Border Patrol Agents Find $43,000 Worth of Cocaine Washed Up on Florida Coastline
Border Patrol Agents Find $43,000 Worth of Cocaine Washed Up on Florida Coastline

By Katabella Roberts

U.S. Border Patrol agents in Florida discovered 3 pounds of cocaine that had washed up near the coastline of Cape Canaveral on Thursday.

Officials said they found the drugs, which have an estimated street value of $43,000, inside a water-logged package that had washed up on the shore, Fox News reported. The drugs will now be processed for seizure, officials said.

The Epoch Times has contacted U.S. Customs and Border Protection (CBP) for comment.

This is not the first time drugs have washed up on Florida’s coastline.

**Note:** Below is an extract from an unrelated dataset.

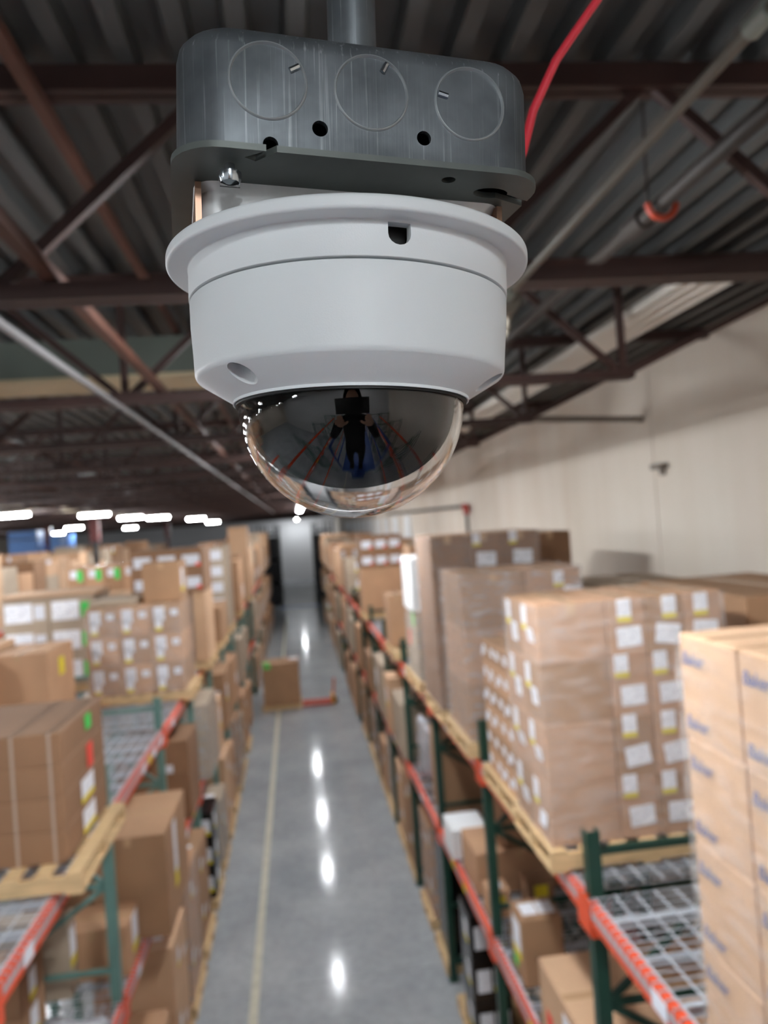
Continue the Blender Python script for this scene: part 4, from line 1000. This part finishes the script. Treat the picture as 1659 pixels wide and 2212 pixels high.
# ------------------------------------------------------------------ the photographer on the lift (seen mirrored in the dome)
LIFTB = mat('blue_lift_paint', (40, 78, 150), .45); LZ = 3.66
t = thing('scissor_lift', 'blue scissor lift carrying the photographer, mirrored in the dark dome', 'lift', (.05, -1.25, 0))
MB().box(-.42, .42, -1.05, 1.05, LZ - .08, LZ).build('platform', LIFTB, t)
for zz in (LZ + .55, LZ + 1.05):
    for (p, q) in (((-.42, -1.05, zz), (.42, -1.05, zz)), ((-.42, -1.05, zz), (-.42, .98, zz)), ((.42, -1.05, zz), (.42, .98, zz))):
        MB().tube([p, q], .02, 8).build('rail', LIFTB, t, 40)
for xx in (-.42, .42):
    for yy in (-1.05, 0, .98): MB().tube([(xx, yy, LZ), (xx, yy, LZ + 1.05)], .02, 8).build('rail_post', LIFTB, t, 40)
MB().box(-.40, .40, -1.0, 1.0, .12, .5).build('chassis', LIFTB, t)
for k in range(4):
    z0, z1 = .5 + k * .77, .5 + (k + 1) * .77
    for sx in (-.3, .3):
        MB().bar((sx, -.9, z0), (sx, .9, z1), .04, .09).build('scissor_arm', LIFTB, t); MB().bar((sx * .85, .9, z0), (sx * .85, -.9, z1), .04, .09).build('scissor_arm', LIFTB, t)
for xx in (-.36, .36):
    for yy in (-.75, .75): MB().tube([(xx - .05, yy, .15), (xx + .05, yy, .15)], .15, 18).build('wheel', BLACKP, t, 40)
CLOTH = mat('black_jacket_cloth', (13, 13, 15), .9); SKIN = mat('skin', (196, 150, 126), .55); JEANS = mat('dark_blue_jeans', (28, 36, 58), .85)
def skin_body(name, pts, edges, radii, m, root=0, sub=2):
    me = bpy.data.meshes.new(name); me.from_pydata(pts, edges, []); o = bpy.data.objects.new('tmp', me); C.objects.link(o)
    md = o.modifiers.new('s', 'SKIN'); sv = me.skin_vertices[0].data
    for i, r in enumerate(radii): sv[i].radius = r if isinstance(r, tuple) else (r, r); sv[i].use_root = i == root
    ss = o.modifiers.new('u', 'SUBSURF'); ss.levels = sub; ss.render_levels = sub
    bpy.context.view_layer.update()
    r = bpy.data.meshes.new_from_object(o.evaluated_get(bpy.context.evaluated_depsgraph_get())); bpy.data.objects.remove(o)
    r.name = name; r.materials.clear(); r.materials.append(m); r.polygons.foreach_set('use_smooth', [True] * len(r.polygons)); return r
PX, PY = -.02, -.44
per = thing('person', 'person in dark hooded jacket holding up a phone, mirrored in the dome', 'person', (PX, PY, LZ))
# pelvis, spine, neck, head; legs; arms reaching forward to the phone (relative to the feet)
P_ = [(0, 0, .93), (0, 0, 1.08), (0, -.01, 1.28), (0, 0, 1.42), (0, .02, 1.50),
      (-.10, 0, .86), (-.11, .03, .48), (-.11, -.02, .07), (.10, 0, .86), (.11, .03, .48), (.11, -.02, .07),
      (-.19, 0, 1.39), (-.28, .10, 1.20), (-.10, .25, 1.46), (.19, 0, 1.39), (.28, .10, 1.20), (.14, .25, 1.46)]
E_ = [(0, 1), (1, 2), (2, 3), (3, 4), (0, 5), (5, 6), (6, 7), (0, 8), (8, 9), (9, 10), (3, 11), (11, 12), (12, 13), (3, 14), (14, 15), (15, 16)]
R_ = [(.15, .11), (.145, .105), (.17, .115), (.13, .09), (.06, .06), .085, .06, .05, .085, .06, .05, .065, .05, .034, .065, .05, .034]
link('body', skin_body('body', P_, E_, R_, CLOTH), per)
hd = bmesh.new(); bmesh.ops.create_uvsphere(hd, u_segments=28, v_segments=20, radius=1)
for v in hd.verts:
    x, y, z = v.co; jaw = 1 - .22 * max(0, -z) ** 1.3
    nose = .022 * math.exp(-((x / .16) ** 2 + ((z + .12) / .2) ** 2)) if y > 0 else 0
    eye = -.008 * (math.exp(-(((x - .38) / .16) ** 2 + ((z - .08) / .12) ** 2)) + math.exp(-(((x + .38) / .16) ** 2 + ((z - .08) / .12) ** 2))) if y > 0 else 0
    mouth = -.006 * math.exp(-((x / .25) ** 2 + ((z + .48) / .05) ** 2)) if y > 0 else 0
    v.co = Vector((x * .075 * jaw, y * .098 * jaw + nose + eye + mouth, z * .118))
hm = bpy.data.meshes.new('head'); hd.to_mesh(hm); hd.free(); hm.materials.append(SKIN); hm.polygons.foreach_set('use_smooth', [True] * len(hm.polygons))
head = link('head', hm, per, (0, .05, 1.63))
for sx in (-1, 1):
    e = MB(); e.lathe([(1e-5, -.011), (.008, -.008), (.011, 0), (.008, .008), (1e-5, .011)], 12, closed=False); e.build('eye', mat('eye_dark', (60, 48, 40), .2), head, True).location = (sx * .029, .086, .012)
    e = MB(); e.lathe([(1e-5, -.03), (.016, -.018), (.02, 0), (.016, .02), (1e-5, .032)], 12, closed=False); q = e.build('ear', SKIN, head, True); q.location = (sx * .076, 0, -.005); q.scale = (.45, .8, 1)
hb = bmesh.new(); bmesh.ops.create_uvsphere(hb, u_segments=28, v_segments=18, radius=1)
bmesh.ops.delete(hb, geom=[v for v in hb.verts if v.co.y > .45 and v.co.z < .62], context='VERTS')
for v in hb.verts: v.co = Vector((v.co.x * .105, v.co.y * .128 - .012, v.co.z * .148 + .008))
hm = bpy.data.meshes.new('hood'); hb.to_mesh(hm); hb.free(); hm.materials.append(CLOTH); hm.polygons.foreach_set('use_smooth', [True] * len(hm.polygons)); link('hood', hm, per, (0, .045, 1.635))
for sx, wx in ((-1, -.10), (1, .14)):
    w = Vector((wx, .25, 1.46)); tgt = Vector((.02 + sx * .075, .405, 1.62)); d = (tgt - w).normalized(); side = Vector((-sx, 0, 0))
    pts = [tuple(w), tuple(w + d * .05), tuple(w + d * .085)]; ed = [(0, 1), (1, 2)]; rr = [.026, (.036, .02), (.034, .016)]
    for k, (off, ln) in enumerate(((-.027, .062), (-.009, .072), (.009, .068), (.027, .052))):
        b0 = w + d * .088 + Vector((0, off * .4, off)) ; n0 = len(pts)
        pts += [tuple(b0), tuple(b0 + d * ln * .45 + Vector((0, .004, 0))), tuple(b0 + d * ln * .7 + side * ln * .4)]
        ed += [(2, n0), (n0, n0 + 1), (n0 + 1, n0 + 2)]; rr += [.0095, .0085, .0075]
    n0 = len(pts); b0 = w + d * .03 + side * .028; pts += [tuple(b0), tuple(b0 + side * .022 + d * .03), tuple(b0 + side * .03 + d * .058)]; ed += [(1, n0), (n0, n0 + 1), (n0 + 1, n0 + 2)]; rr += [.012, .0105, .009]
    link('hand', skin_body('hand', pts, ed, rr, SKIN, 1), per)
    MB().box(wx * 0 + sx * .11 - .05, sx * .11 + .05, -.12, .17, 0, .085).build('shoe', BLACKP, per)
tag(MB().box(-.075, .075, -.026, -.017, 5.265, 5.335).build('phone', BLACKP), 'dark phone held up by the photographer behind the dome', 'phone')

print('CARTONS', len([o for o in bpy.data.objects if o.name.startswith('carton')]), 'OBJ', len(bpy.data.objects))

On Oct. 15, Chief Patrol Agent Walter N. Slosar, who leads the agency’s Miami Sector, said on Twitter that a good Samaritan walking in Daytona Beach had discovered a suspicious-looking package washed up along the shoreline.

Upon opening the package, officers discovered it contained nearly 11 pounds of cocaine with a street value of over $150,000.

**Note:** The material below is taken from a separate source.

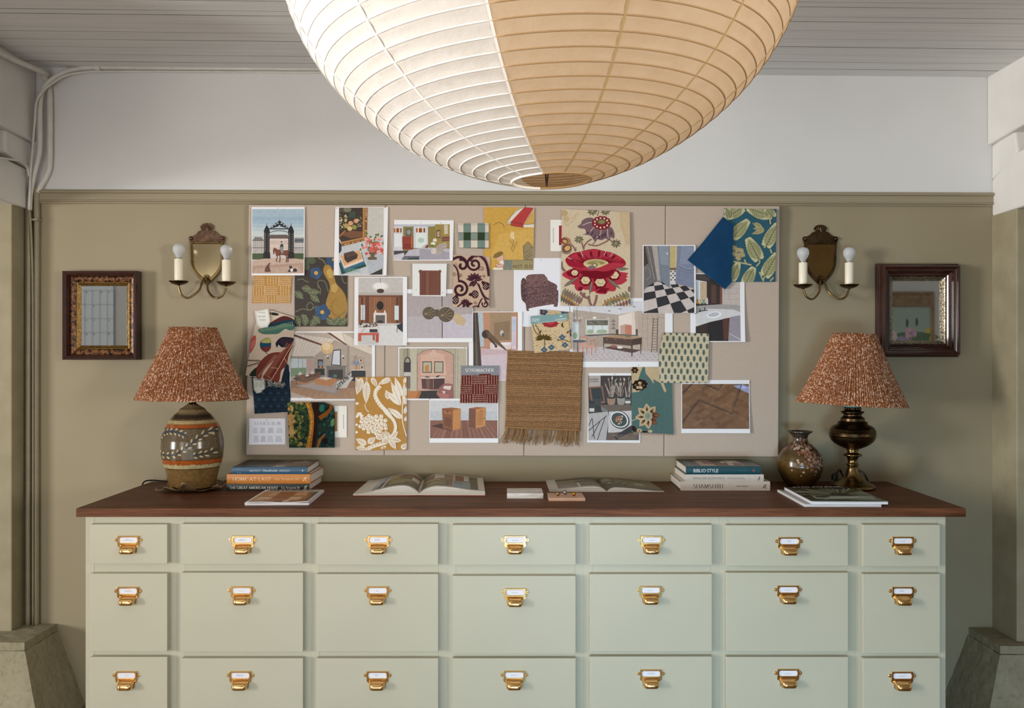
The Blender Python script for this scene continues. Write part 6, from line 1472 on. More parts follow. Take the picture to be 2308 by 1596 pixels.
s.l('4c4038', 5, 258, 210, 262, 400); s.l('4c4038', 5, 212, 385, 262, 410, 330, 385, sm=3); s.l('4c4038', 5, 215, 400, 262, 445, 325, 400, sm=3)
for x in (212, 240, 290, 326): s.r('efe6dc', x - 4, 345, x + 4, 378)
s.l('a09488', 3, 420, 390, 445, 320, 460, 240, 400, 190, sm=4); s.p('f4efe8', 480, 360, 520, 340, 545, 365, 500, 378); s.p('f4efe8', 690, 370, 715, 358, 728, 375); s.build()
# --- chequered floor
s = photo('printed photo of open blue doors and a black and white chequered floor', (1448.5, 552, 1568, 706), 2, (133, 732, 860, 1703), frame=A1, pcol='8a8a92', curl=(1, -1, .003))
s.p('46382f', 133, 732, 150, 732, 205, 985, 133, 1040); s.p('6f6a68', 150, 732, 250, 732, 330, 1230, 133, 1350, 133, 1050, 210, 990); s.l('a8a4a4', 8, 185, 732, 290, 1220); s.l('a8a4a4', 6, 135, 1075, 205, 1040, 240, 1170, 140, 1260); s.p('b3aaa4', 250, 732, 330, 732, 375, 1240, 330, 1230)
s.p('7f8794', 330, 732, 500, 732, 512, 1335, 372, 1240); s.p('8f98a6', 350, 732, 490, 732, 495, 1010, 375, 1000); s.l('6a7280', 6, 370, 1010, 430, 1040, 500, 1050, sm=3); s.l('6a7280', 5, 385, 1060, 390, 1200, 495, 1280)
s.r('c8b47e', 512, 732, 600, 1080); s.r('d8c89a', 595, 732, 612, 1080); s.r('7a6046', 512, 1050, 605, 1085); s.p('d8d4d0', 512, 1085, 600, 1085, 600, 1290, 512, 1330)
for j in range(7):
    for i in range(3):
        if (i + j) % 2 == 0: y = 1090 + 30 * j; s.p('2c2a2c', 515 + 28 * i, y + 12, 529 + 28 * i, y, 543 + 28 * i, y + 12, 529 + 28 * i, y + 26)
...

Elsewhere, Department of Homeland Security agents are still investigating 50 packages of cocaine worth an estimated $1.7 million that washed up on Vero Beach, Florida, on Oct. 7.

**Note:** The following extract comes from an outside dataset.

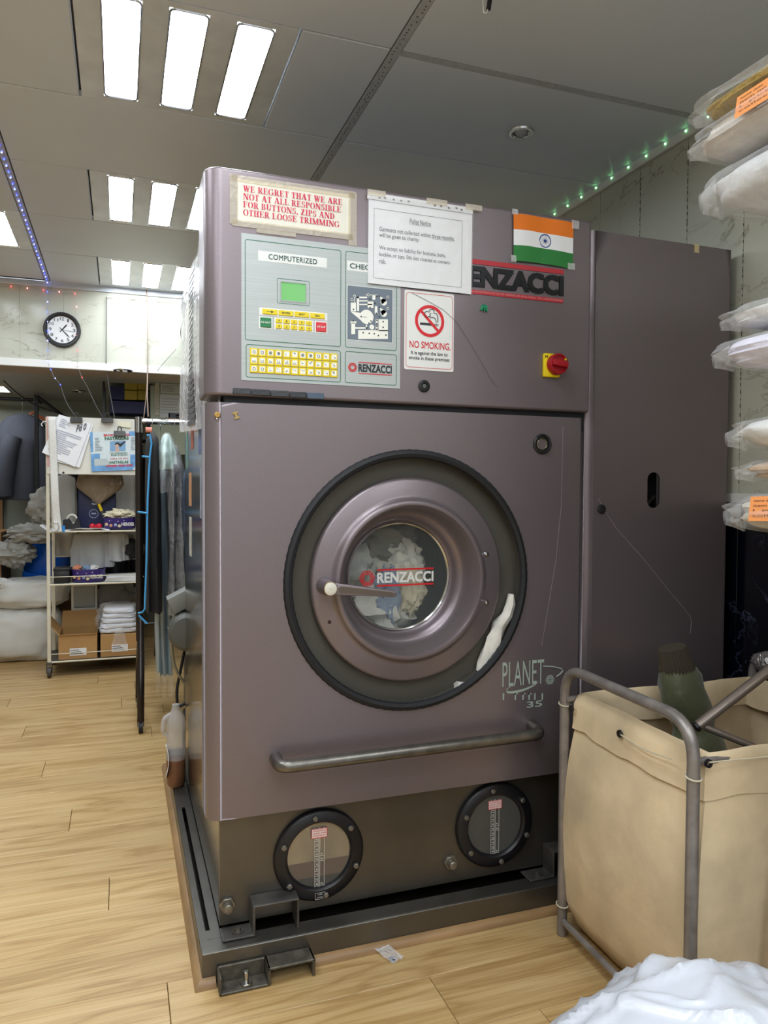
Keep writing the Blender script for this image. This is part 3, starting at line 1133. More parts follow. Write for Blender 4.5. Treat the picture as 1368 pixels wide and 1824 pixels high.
# upper control housing
def plan(x0, x1, yf, yb, rl, rr):
    return arcpts(x0 + rl, yf + rl, rl, 180, 270, 10) + arcpts(x1 - rr, yf + rr, rr, 270, 360, 4) + [(x1, yb), (x0, yb)]
ho = mk('control_housing', B().prism(plan(.197, 1.311, YM, YT + .10, .042, .012), 'xy', 1.453, 2.013), M_PAINT, mc, smooth=35, bevel=.008, seg=3)
ho.modifiers.new('wn', 'WEIGHTED_NORMAL').keep_sharp = True

# lower front sheet with the round opening
DC = (.7475, .975)
DR = .344
LX0, LX1, LZ0, LZ1 = .199, 1.283, .387, 1.436
rl = .038
hole = [(DC[0] + DR * math.cos(2 * PI * i / 96), DC[1] + DR * math.sin(2 * PI * i / 96)) for i in range(96)]
b = B()
plate_hole(b, LX0 + rl, LZ0, LX1 - .006, LZ1, YM, hole, DC)
ap = arcpts(LX0 + rl, YM + rl, rl, 180, 270, 10)[::-1] + [(LX0, YT + .06)]
for i in range(len(ap) - 1):
    (xa, ya), (xb, yb) = ap[i], ap[i + 1]
    b.poly([(xa, ya, LZ0), (xa, ya, LZ1), (xb, yb, LZ1), (xb, yb, LZ0)])
ap = arcpts(LX1 - .006, YM + .006, .006, 270, 360, 3) + [(LX1, YT + .02)]
for i in range(len(ap) - 1):
    (xa, ya), (xb, yb) = ap[i], ap[i + 1]
    b.poly([(xa, ya, LZ0), (xb, yb, LZ0), (xb, yb, LZ1), (xa, ya, LZ1)])
for z in (LZ0, LZ1):
    b.poly([(LX0 + rl, YM, z), (LX1 - .006, YM, z), (LX1, YM + .006, z), (LX1, YT + .01, z), (LX0, YT + .01, z), (LX0, YM + rl, z), (LX0 + .012, YM + .012, z)])
fp_ = mk('front_sheet', b, M_PAINT, mc, smooth=35, weld=.0003)
fp_.modifiers.new('wn', 'WEIGHTED_NORMAL').keep_sharp = True

# porthole door
def ring(prof, n=96):
    return B().lathe(prof, (DC[0], YM, DC[1]), (0, -1, 0), n)
# black edging with fine ribs
eg = B()
N = 200
rings = []
for i in range(N):
    a = 2 * PI * i / N
    rr_ = .0115 + (.0012 if i % 2 else 0)
    ca_, sa_ = math.cos(a), math.sin(a)
    rings.append([(DC[0] + (DR + rr_ * math.cos(k * PI / 4)) * ca_, YM - .001 - rr_ * .8 * math.sin(k * PI / 4), DC[1] + (DR + rr_ * math.cos(k * PI / 4)) * sa_) for k in range(8)])
eg.loft(rings, closed=True)
mk('edging_rim', eg, M_BLACK, mc, smooth=30)
mk('door_well', ring([(DR + .004, 0), (DR, -.012), (DR - .004, -.034), (.20, -.04)]), mat('olive_grey_paint', '#4f4c44', .5, .2, var=.06, scale=6), mc)
door = mk('porthole_door', ring([(.262, -.038), (.278, -.030), (.281, -.022), (.278, -.014), (.272, -.011), (.232, -.010), (.223, -.007), (.219, .002), (.213, .006), (.206, .005), (.202, -.002), (.199, -.012),
                            (.193, -.05), (.186, -.07), (.180, -.074), (.176, -.076), (.168, -.088), (.163, -.098), (.158, -.102), (.152, -.104)]), M_PAINT, mc, smooth=50)
mk('glass', ring([(.0005, -.1), (.1, -.1005), (.154, -.103)], 48), M_GLASS, door)
mk('steel_bead', ring([(.156, -.1), (.153, -.097), (.1495, -.099), (.149, -.104)]), M_CHROME, door)
# drum behind the glass
mk('drum', ring([(.15, -.106), (.26, -.16), (.27, -.45), (.001, -.46)], 48), mat('drum_steel', '#55524c', .35, .8), mc)
for (px, py) in ((866, 987), (866, 1073)):
    q = at(px, py, YM + .01)
    mk('ring_screw', B().lathe([(.001, .007), (.005, .006), (.0075, .002), (.0085, 0)], (q.x, YM + .0105, q.z), (0, -1, 0), 12), M_CHROME, door)
q = at(587, 1108, YM + .01)
mk('ring_screw', B().lathe([(.001, .003), (.004, .002), (.005, 0)], (q.x, YM + .0105, q.z), (0, -1, 0), 10), mat('rust', '#3a2522', .6), door)
# lever handle over the glass
YH = YM - .045
h0, h1 = at(587, 1048, YH), at(706, 1058, YH)
d = (h1 - h0).normalized()
n_ = Vector((-d.z, 0, d.x))
L_ = (h1 - h0).length
def lever(w0, w1, ya, yb, s0=0.0, s1=L_):
    pts = []
    for k in range(7):
        a = PI / 2 + PI * k / 6
        p = h0 + d * (s0 + w0 * math.cos(a) ) + n_ * (w0 * math.sin(a))
        pts.append((p.x, p.z))
    for k in range(5):
        a = -PI / 2 + PI * k / 4
        p = h0 + d * (s1 - w1 + w1 * math.cos(a)) + n_ * (w1 * math.sin(a))
        pts.append((p.x, p.z))
    return pts
hd = mk('lever_handle', B().prism(lever(.016, .008, 0, 0), 'xz', YH - .008, YH + .008), M_PAINT, door, bevel=.004, seg=2)
mk('lever_groove', B().prism(lever(.0085, .0045, 0, 0, .03, L_ - .012), 'xz', YH - .0092, YH - .0075), mat('brass_edge', '#6b5f55', .4, .4), hd, smooth=0)
mk('lever_boss', B().lathe([(.022, -.05), (.021, -.01), (.019, .004), (.018, .01)], (h0.x, YH, h0.z), (0, -1, 0), 28, cap=True), M_PAINT, hd)
mk('lever_cap', B().lathe([(.0165, .009), (.0165, .012), (.013, .0135), (.001, .014)], (h0.x, YH, h0.z), (0, -1, 0), 28), mat('cap_ivory', '#d9d5c8', .45, var=.05), hd)
mk('lever_cap_rim', B().lathe([(.0175, .009), (.0178, .0118), (.0165, .0125)], (h0.x, YH, h0.z), (0, -1, 0), 28), mat('brass', '#a08a52', .35, .8), hd)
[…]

Major Drug Seizures in Recent Days

The day before the cocaine was discovered in Florida, border officers in California seized more than 2 tons of hard narcotics over a two-day period, including packages of methamphetamine that had been concealed inside a shipment of onions, officials said Wednesday.

The first seizure occurred at about 1:30 p.m. on Oct. 20, when border officers from the Otay Mesa Commercial Facility inspected the tractor-trailer of a 28-year-old man who claimed his vehicle contained a shipment of green onions.

Upon further examination of the vehicle, officers found a package disguised as onion chives that had been “concealed deep in the middle of the pallet of the green onions.” Officers searched the shipment and detained 183 packages containing methamphetamine hidden within the shipment of green onions.

In total, officers seized approximately 1,529 pounds of methamphetamine with an estimated street value of $3.3 million.

The following day at about 10:53 a.m. officers came across a 29-year-old man driving a tractor-trailer, who said he was transporting a shipment of electronics.

Officers said they discovered “anomalies in the trailer” and a K-9 team was bought in to screen the truck and trailer where they later found 195 packages of methamphetamine and 75 packages of cocaine concealed within a false wall in the vehicle.

In total, CBP officers seized about 1,993 pounds of methamphetamine and 1,037 pounds of cocaine, which they estimate has a street value of $20.8 million.

The total estimated street value for both seizures is $24.2 million, officials said.

“CBP officers are the front-line of stopping these dangerous drugs from entering the U.S.,” said Jennifer De La O, CBP director of field operations for the San Diego Field Office, in a statement. “The lengths drug trafficking organizations are willing to go to conceal and smuggle narcotics is a testament to how effective our officers are.”